Rowan University didn’t know it had lead in its water. Turns out Pa. and N.J. colleges don’t have to test.
Colleges and universities in New Jersey and Pennsylvania aren’t required to test their water for lead, so many — including Temple, Rutgers, and Rowan — don’t.
No one knows how long Rowan University's water has been contaminated with lead.
When the university announced this month that it had found elevated lead levels in the water of several buildings on its main campus in Glassboro, it could not say how many generations of students may have been drinking contaminated water.
It simply doesn't know.
When lead is present in water, humans can't taste, smell, or see it — it can only be detected by testing the water.
And Rowan, as far as administrators can tell, has never conducted any real testing of its water, other than at its child-care facilities.
That's because the child-care facilities' water must be tested, by law. But no law or regulation — not federal, not state — requires colleges and universities in New Jersey or Pennsylvania to test their water for lead.
"DEP does not have any regulatory program" for colleges and universities, said Larry Hajna, a spokesman for New Jersey's Department of Environmental Protection.
"The circumstances in Pa. are the same as in N.J.," wrote Julie Lalo, spokeswoman for Pennsylvania's DEP.
Without a testing requirement, many schools — including Rutgers, Rowan, and Temple — do not conduct systematic testing of their water. Rutgers said it has no plans to begin testing its water; Temple said it has begun assessing its risk, following Rowan's finding of lead contamination.
Colleges should test their water, even if it's not required, said Richard Luthy, a civil and environmental engineering professor at Stanford University who specializes in water quality and water quality engineering.
"It's the prudent and wise thing to do so the public has confidence in the water supplier, and confidence in the health of their drinking water," he said.
Lead contamination of drinking water is widespread and can be costly to remediate, but Luthy compared it to asbestos removal: As awareness spreads, action should be taken.
The lead contamination crisis in Flint, Mich., has especially drawn attention to the issue of lead in water recently.
"We're saying this is a problem. It's in the minds of the public," Luthy said. "We'd better check, because maybe it's been something we've overlooked, and now we realize we have to address this problem. It's being responsible."
Most colleges are connected to public water supplies, which are required to conduct some testing that may include campus buildings. But they are not required to test campuses specifically, and colleges are not required to do their own testing.
Rowan's lead contamination has led Temple University to review its hazard levels.
"In light of that situation, a team of administrators here has been meeting to assess risk at Temple," said Brandon Lausch, a university spokesman.
Temple's water comes from the city system. Administrators are working with in-house faculty experts and its water treatment vendors for its campus evaluation.
"We think the risk is low," Lausch said, "but we're still going through some precautionary measures to look at this issue."
Other colleges said they have no current plans to change what they are doing.

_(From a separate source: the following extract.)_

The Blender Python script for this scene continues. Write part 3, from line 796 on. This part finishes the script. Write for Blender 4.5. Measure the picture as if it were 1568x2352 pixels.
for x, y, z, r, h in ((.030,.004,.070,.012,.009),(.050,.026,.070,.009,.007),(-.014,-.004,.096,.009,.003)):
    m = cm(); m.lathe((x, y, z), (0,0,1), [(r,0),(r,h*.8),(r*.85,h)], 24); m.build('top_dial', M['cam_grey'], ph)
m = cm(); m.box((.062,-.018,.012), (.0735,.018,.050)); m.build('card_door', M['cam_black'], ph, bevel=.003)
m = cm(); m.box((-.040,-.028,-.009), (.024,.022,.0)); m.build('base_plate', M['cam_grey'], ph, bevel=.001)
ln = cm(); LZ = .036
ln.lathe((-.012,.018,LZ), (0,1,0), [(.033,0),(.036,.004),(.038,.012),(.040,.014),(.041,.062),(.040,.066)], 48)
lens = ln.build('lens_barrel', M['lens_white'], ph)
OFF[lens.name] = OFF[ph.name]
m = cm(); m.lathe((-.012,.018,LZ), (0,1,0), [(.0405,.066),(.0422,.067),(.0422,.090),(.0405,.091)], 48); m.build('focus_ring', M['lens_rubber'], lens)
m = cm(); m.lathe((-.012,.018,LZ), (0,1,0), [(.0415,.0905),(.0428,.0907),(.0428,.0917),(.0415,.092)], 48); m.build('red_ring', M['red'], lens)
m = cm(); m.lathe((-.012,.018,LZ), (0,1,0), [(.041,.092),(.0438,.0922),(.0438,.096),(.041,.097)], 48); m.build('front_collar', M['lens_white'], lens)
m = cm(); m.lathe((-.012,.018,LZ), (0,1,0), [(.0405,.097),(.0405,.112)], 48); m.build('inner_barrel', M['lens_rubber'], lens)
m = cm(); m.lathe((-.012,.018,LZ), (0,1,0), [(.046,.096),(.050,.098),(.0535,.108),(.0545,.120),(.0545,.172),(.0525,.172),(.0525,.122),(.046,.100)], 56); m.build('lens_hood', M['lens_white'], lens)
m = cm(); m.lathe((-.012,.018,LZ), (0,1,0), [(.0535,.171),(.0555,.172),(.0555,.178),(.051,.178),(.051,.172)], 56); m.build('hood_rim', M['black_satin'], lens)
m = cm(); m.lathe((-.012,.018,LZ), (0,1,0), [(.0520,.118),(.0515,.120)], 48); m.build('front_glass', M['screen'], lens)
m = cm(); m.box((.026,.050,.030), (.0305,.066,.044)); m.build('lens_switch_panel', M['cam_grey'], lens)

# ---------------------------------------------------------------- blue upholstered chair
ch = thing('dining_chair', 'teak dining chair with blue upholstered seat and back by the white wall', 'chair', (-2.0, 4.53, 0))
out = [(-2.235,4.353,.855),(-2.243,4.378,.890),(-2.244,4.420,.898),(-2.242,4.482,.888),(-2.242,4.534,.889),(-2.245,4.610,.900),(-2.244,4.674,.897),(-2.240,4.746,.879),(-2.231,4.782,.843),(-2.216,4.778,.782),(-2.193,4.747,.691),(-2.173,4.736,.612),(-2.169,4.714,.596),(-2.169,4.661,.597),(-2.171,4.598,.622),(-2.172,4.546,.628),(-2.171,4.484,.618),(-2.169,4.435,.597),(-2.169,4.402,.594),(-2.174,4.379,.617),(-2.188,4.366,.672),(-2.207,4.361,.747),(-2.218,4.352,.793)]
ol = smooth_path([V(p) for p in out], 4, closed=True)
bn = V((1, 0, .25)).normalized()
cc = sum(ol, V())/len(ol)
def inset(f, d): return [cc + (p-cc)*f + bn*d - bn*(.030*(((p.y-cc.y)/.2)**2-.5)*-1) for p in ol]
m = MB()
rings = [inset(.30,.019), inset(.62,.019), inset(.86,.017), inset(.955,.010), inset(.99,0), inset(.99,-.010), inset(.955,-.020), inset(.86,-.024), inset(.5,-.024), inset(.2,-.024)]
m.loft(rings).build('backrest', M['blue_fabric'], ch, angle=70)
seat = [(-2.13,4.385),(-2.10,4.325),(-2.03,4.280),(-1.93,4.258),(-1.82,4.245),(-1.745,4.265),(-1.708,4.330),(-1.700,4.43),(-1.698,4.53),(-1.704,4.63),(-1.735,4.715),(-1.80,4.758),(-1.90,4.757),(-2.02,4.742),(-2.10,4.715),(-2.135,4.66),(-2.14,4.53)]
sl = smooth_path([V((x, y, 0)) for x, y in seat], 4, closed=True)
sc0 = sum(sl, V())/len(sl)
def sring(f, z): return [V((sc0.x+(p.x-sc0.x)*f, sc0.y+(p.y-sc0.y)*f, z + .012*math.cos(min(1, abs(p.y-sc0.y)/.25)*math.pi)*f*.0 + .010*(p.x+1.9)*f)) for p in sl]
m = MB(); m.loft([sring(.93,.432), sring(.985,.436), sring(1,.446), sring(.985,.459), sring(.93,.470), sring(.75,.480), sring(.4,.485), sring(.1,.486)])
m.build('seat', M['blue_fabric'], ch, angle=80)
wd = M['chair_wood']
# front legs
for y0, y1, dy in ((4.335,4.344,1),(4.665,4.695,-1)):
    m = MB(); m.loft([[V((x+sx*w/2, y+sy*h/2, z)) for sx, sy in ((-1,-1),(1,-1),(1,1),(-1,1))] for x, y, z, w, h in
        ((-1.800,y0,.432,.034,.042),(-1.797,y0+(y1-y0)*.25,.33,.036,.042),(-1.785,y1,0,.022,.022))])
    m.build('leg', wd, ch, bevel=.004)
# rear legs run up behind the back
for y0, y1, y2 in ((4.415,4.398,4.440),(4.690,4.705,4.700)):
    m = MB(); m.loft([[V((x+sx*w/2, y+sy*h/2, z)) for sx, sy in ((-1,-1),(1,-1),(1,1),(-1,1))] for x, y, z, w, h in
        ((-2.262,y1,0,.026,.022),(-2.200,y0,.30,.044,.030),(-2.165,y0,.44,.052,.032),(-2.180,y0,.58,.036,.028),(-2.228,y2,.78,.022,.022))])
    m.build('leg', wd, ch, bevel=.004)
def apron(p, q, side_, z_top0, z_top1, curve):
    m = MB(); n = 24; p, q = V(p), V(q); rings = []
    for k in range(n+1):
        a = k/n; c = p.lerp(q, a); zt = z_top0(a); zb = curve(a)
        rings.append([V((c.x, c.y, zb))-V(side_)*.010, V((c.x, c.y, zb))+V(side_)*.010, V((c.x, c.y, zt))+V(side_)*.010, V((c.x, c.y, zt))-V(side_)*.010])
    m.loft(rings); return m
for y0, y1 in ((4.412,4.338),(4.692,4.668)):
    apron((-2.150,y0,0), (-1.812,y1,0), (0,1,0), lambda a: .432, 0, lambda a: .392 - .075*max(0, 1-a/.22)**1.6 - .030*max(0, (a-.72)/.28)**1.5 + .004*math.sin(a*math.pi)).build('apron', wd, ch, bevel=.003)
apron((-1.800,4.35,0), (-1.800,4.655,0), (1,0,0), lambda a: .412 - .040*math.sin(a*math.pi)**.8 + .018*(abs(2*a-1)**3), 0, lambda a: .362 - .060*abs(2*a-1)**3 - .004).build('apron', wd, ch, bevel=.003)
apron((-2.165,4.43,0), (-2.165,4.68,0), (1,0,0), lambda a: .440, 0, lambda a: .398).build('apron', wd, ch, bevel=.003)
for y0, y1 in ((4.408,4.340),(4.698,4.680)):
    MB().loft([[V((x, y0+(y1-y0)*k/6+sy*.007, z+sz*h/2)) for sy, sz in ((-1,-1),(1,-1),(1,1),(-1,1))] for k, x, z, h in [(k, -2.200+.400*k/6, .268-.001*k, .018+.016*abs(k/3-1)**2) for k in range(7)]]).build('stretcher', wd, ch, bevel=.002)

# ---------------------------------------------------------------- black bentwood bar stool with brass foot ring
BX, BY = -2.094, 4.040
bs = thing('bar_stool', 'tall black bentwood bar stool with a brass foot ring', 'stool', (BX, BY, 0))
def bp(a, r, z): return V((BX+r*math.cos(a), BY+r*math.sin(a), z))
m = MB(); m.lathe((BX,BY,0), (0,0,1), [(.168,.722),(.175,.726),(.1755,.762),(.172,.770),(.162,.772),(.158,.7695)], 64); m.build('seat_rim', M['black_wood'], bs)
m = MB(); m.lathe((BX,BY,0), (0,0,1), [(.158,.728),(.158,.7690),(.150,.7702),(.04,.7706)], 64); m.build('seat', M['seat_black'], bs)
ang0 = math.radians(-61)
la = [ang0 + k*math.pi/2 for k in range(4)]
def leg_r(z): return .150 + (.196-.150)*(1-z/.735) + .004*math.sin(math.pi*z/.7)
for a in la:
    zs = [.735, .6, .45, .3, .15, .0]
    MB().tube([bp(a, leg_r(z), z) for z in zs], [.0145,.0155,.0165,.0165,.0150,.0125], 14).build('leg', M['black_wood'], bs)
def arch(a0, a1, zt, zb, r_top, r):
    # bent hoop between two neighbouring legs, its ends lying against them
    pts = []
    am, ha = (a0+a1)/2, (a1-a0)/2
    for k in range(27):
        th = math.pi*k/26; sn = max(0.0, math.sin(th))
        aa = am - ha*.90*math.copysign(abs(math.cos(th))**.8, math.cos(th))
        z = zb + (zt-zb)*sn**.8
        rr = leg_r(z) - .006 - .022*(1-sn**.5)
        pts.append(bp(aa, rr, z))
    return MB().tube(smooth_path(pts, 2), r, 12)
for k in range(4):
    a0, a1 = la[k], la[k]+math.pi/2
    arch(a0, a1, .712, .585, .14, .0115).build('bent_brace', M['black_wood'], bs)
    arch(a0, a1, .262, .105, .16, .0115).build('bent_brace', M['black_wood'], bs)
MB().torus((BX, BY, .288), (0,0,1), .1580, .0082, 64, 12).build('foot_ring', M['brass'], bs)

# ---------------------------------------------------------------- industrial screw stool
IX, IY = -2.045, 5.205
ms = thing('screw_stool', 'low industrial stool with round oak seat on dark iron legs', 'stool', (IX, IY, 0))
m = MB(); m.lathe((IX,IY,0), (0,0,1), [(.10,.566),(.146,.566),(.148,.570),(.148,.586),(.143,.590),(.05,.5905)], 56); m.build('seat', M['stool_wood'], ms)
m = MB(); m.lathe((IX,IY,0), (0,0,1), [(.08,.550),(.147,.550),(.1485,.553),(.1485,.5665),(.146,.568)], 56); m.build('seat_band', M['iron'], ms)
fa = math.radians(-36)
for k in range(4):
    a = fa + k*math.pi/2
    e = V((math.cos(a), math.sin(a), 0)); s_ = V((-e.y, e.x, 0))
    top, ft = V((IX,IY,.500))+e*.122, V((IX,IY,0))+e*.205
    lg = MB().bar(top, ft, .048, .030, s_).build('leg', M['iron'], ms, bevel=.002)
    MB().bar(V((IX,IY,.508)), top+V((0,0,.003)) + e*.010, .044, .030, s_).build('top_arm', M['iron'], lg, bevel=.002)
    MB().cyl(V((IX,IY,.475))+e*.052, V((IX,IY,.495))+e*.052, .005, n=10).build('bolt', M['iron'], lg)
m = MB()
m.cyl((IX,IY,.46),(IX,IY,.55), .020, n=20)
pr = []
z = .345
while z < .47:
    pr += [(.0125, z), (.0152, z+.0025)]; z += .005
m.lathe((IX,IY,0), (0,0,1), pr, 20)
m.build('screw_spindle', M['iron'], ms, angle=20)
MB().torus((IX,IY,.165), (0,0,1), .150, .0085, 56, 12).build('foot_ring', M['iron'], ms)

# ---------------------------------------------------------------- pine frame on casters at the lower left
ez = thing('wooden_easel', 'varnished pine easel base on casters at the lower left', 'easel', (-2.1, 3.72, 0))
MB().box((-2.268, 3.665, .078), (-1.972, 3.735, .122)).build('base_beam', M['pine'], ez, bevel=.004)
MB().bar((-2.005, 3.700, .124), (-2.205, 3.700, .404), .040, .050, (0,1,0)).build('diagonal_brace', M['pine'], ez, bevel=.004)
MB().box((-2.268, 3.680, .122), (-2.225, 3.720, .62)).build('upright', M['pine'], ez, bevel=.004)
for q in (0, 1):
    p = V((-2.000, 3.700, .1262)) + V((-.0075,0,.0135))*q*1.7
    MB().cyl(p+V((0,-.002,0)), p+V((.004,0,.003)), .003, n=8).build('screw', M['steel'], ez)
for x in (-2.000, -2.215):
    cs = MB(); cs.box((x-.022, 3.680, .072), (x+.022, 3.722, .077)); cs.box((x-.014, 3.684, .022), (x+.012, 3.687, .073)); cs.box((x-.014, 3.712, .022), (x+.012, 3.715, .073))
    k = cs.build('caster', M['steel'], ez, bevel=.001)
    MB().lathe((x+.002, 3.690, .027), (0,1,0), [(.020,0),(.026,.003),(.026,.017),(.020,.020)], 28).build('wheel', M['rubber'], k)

The College of New Jersey does test its water, though it has no set schedule to do so, a spokesman said. It last tested its water this spring, two years after the previous round of testing.
In the Pinelands, Stockton University tests its water every three years, though it is unique because it is required to do so — the school runs its own water system, drawing from a pair of wells on campus.
"When you do have responsibility for your own water, you don't just take it for granted," said Don Hudson, the university's associate vice president for facilities and construction. "It's a serious issue for us. It's just as important as any other major health issue on campus."
The last test was conducted in August 2015, and all samples came back without any lead detected.
New Jersey's largest university, Rutgers, has never performed general water testing, said Antonio Calcado, who heads Rutgers' facilities and operations throughout the university.
"There's no regular protocol for testing water," Calcado said. "Only in response to an event, or in response to if there's a specific complaint or something."
For example, the university tested some water at Rutgers-Newark because of elevated lead levels found in the public schools there.
Otherwise, Calcado said, the monetary and temporal costs would exceed the potential benefits.
"A regular testing policy that says we're going to start on one end of the campus and end up on the other side of the campus, we just can't justify that," he said.
Rowan University, still working through its current problems, has not yet begun work on a long-term plan, said university spokesman Joe Cardona.
The university does not appear to have ever tested its water before in a comprehensive or representative way, Cardona said.
Rowan discovered its lead contamination problem after reports of discolored water — caused by iron — in an administrative building. Testing of water in that building found elevated lead and iron levels, leading the university to test several nearby buildings that are connected to the same source.
Most of those samples tested had lead in them, with many exceeding a federal standard that requires action. (No amount of lead in water is considered safe for drinking, the U.S. Environmental Protection Agency says.)
The university immediately disconnected water fountains, distributed bottled water to dorms, and installed new hybrid water fountain/bottle-refilling stations that have filters certified to remove 99 percent of lead.
Rowan plans a comprehensive study of water in every building on campus and has hired a firm to help develop a long-term strategy.
But first, Cardona said, the university has to get through its current problems: "It's premature. We're just at the beginning of this."